Crane your neck up to the top of the 39-foot-high Vatican City wall, and there it is — one of the few things besides trees and buildings that peek above the fortifications to be visible from street level.

A high, netted fence juts above the wall, stretching a few meters across. It would not deter anyone who had just overcome 12 meters of vertical brickwork, but it is not there to protect the Pope, the Cardinals, the Swiss Guard and Vatican staff. It is there for the benefit of the people walking below: to stop a bad shank, an over-enthusiastic lob or a spiked smash sending a tennis ball plummeting to earth and onto the heads of passing pedestrians.

That fence encircles the campo centrale of the Catholic church: the Vatican City tennis court — now under the dominion of Cardinal Robert Francis Prevost, or rather Pope Leo XIV. After white smoke billowed from the chimney atop the Sistine Chapel on May 8, the new leader of the Roman Catholic church was beamed onto the stadia at Rome’s Foro Italico, where the crowds at the Italian Open turned their attention from the tennis to cheer.

Then the questions rolled in.

Can Pope Leo XIV unite the progressive and conservative wings of the church and its 1.3 billion souls? Can the first pontiff from the United States manage the baggage that comes with hailing from the Western superpower?

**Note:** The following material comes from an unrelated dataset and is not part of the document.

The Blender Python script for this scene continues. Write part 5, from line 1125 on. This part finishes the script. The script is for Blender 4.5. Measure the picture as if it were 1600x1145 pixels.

And does this guy need tickets for the Italian Open finals next weekend, just shy of two miles north of his new domain?

To the extent that he had much of a reputation outside of those in the know at the Vatican and his coterie of longtime friends in Chicago and at Villanova University, Penn., Pope Leo XIV had already told the world that tennis is his sport.

“I consider myself quite the amateur tennis player,” the future Pope Leo said in an interview with the website of the Augustinian Order in 2023, when his predecessor, Pope Francis, gave him his red Cardinal’s hat on his arrival in Rome. (No, not the St. Louis Cardinals. When it comes to baseball, Pope Leo is a Chicago White Sox fan, meaning temperance and perseverance in adversity are in his wheelhouse.)

“Since leaving Peru (where he worked for the previous nine years), I have had few occasions to practice, so I am looking forward to getting back on the court,” he said.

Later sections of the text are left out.